Meta disables the feature of generating images from public Instagram photos — privacy turned out to be more important than AI ambitions

Meta Facebook

Meta has taken an unprecedented step by disabling the ability of its new AI model, Muse Image, to generate images based on mentions of public Instagram accounts. The company acknowledged that the feature "did not meet user expectations" regarding privacy and removed it from the official announcement just three days after launch.

On July 7, Meta introduced Muse Image as a flagship image generation model from Meta Superintelligence Labs, integrated into Meta AI. The key "feature" was the option to add a public Instagram profile to the prompt — the neural network automatically used public photos to create new content. However, by July 10, the company updated the documentation, announcing the immediate disabling of this function.

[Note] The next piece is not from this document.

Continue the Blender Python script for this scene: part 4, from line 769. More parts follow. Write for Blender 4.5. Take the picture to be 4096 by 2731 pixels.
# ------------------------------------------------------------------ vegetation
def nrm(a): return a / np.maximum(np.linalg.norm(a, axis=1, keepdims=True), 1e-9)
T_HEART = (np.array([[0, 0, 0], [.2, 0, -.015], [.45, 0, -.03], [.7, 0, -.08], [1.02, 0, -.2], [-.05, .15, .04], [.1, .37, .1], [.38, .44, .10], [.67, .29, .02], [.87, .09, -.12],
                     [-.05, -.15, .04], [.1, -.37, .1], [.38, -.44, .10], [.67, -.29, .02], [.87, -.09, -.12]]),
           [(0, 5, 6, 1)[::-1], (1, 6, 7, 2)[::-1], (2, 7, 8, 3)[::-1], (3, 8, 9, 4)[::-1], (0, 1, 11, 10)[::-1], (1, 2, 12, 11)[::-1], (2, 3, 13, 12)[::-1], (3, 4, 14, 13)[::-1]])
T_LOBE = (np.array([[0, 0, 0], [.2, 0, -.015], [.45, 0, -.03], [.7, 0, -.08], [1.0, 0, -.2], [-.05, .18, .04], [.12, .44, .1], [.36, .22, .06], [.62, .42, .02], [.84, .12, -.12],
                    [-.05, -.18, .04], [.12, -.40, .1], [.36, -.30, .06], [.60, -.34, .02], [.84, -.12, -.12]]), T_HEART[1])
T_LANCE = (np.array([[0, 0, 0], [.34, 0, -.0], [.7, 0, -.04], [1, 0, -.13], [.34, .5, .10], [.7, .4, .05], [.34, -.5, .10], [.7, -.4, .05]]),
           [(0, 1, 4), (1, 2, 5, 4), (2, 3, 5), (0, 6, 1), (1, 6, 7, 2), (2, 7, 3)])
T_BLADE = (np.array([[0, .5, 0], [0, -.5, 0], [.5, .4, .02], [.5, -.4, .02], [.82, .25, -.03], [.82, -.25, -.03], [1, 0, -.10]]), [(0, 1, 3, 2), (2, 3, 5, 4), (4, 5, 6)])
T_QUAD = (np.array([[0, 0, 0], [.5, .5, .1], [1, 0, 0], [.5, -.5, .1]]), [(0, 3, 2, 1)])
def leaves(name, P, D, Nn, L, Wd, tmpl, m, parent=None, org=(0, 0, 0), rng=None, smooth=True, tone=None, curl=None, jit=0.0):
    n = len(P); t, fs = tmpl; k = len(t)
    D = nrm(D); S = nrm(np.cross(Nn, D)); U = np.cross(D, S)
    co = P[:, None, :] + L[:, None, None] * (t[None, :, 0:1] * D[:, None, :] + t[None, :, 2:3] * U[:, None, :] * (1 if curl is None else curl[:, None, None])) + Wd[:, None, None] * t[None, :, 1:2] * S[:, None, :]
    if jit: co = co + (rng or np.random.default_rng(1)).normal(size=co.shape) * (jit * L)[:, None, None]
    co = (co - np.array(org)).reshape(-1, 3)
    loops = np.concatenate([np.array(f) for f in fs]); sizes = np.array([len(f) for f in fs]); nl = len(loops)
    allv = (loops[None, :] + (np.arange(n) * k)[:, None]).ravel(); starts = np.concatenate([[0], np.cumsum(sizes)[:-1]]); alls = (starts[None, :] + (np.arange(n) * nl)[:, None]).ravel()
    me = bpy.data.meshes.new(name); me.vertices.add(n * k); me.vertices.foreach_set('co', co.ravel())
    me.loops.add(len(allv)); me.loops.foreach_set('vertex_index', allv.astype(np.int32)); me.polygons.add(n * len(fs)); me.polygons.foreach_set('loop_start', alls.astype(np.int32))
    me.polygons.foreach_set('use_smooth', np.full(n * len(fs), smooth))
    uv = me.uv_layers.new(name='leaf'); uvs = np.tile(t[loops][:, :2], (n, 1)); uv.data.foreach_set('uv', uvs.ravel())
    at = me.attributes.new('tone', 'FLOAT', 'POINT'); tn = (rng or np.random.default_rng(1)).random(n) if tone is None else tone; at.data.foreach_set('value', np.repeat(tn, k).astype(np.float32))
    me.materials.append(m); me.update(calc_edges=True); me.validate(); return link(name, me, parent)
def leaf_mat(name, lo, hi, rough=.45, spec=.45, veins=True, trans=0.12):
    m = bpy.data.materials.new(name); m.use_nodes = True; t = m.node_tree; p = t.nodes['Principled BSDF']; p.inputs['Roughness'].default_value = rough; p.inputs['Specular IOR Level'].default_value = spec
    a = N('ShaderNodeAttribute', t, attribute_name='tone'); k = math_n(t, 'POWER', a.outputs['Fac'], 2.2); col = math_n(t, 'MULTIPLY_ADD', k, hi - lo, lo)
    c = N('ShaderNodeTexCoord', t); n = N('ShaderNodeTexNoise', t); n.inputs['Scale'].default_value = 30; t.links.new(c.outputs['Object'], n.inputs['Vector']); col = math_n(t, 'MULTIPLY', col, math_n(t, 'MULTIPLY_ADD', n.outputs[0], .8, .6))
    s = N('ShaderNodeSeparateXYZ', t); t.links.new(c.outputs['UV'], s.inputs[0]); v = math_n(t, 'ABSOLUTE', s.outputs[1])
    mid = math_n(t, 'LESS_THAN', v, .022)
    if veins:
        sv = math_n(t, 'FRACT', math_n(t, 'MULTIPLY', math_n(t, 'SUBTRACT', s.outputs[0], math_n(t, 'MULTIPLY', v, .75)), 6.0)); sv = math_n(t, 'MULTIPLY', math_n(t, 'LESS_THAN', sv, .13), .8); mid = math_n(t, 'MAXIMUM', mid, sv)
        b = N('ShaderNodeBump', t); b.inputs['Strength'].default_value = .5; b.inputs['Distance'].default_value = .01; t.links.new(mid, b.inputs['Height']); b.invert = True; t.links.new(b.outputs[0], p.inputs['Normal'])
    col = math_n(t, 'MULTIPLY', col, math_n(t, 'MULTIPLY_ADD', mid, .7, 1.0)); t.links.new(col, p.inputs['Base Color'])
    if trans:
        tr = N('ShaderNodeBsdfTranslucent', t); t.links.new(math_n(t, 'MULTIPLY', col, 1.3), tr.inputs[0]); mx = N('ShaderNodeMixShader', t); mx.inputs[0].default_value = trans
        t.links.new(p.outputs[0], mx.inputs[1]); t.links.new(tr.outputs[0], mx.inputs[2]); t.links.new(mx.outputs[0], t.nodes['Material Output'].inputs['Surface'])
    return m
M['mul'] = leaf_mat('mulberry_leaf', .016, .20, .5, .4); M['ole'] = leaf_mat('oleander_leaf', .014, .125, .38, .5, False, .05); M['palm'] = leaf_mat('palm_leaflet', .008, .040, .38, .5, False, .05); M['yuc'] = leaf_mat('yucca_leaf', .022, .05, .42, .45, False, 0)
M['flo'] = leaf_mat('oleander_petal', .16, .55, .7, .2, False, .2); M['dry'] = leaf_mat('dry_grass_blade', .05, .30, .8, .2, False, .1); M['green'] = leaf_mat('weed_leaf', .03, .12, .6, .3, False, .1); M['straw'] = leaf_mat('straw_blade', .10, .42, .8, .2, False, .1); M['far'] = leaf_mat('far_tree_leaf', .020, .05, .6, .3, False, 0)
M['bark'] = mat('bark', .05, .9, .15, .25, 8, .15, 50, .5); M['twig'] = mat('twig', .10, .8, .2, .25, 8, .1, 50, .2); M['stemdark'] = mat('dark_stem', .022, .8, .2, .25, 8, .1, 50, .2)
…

Community and Union Reaction

Meta's decision appears to be a forced concession under public pressure. Actress Hannah Einbinder publicly urged users to disable the option, and the SAG-AFTRA union issued a strong statement. The organization called "unacceptable" any mechanism that uses images without explicit and conspicuous consent, emphasizing that such actions represent a "complete miscalculation of public opinion regarding the obvious dangers and harms."

The key issue was the automatic opt-in feature by default. This created direct privacy risks even for users whose accounts were public. Meta effectively admitted that it failed to distinguish between "public access" and "consent for use in AI generation."

What Remains?

Despite the incident, the Muse Image model itself has not disappeared. It continues to operate in Meta AI for standard tasks — generating and editing images based on text prompts and uploaded photos. Additionally, Meta is already using Muse Image in over 30 new AI effects for Instagram Stories and in WhatsApp chats with Meta AI in a limited number of markets.

This case is a vivid example of how quickly AI giants can roll back features when faced with real resistance. For me, this is a signal: in the race for multimodality, companies like Meta are beginning to realize that even "public data" requires a much more nuanced approach to ethics than just the technical ability to process it. I expect that in the coming months, we will see a tightening of consent policies for content use on social networks.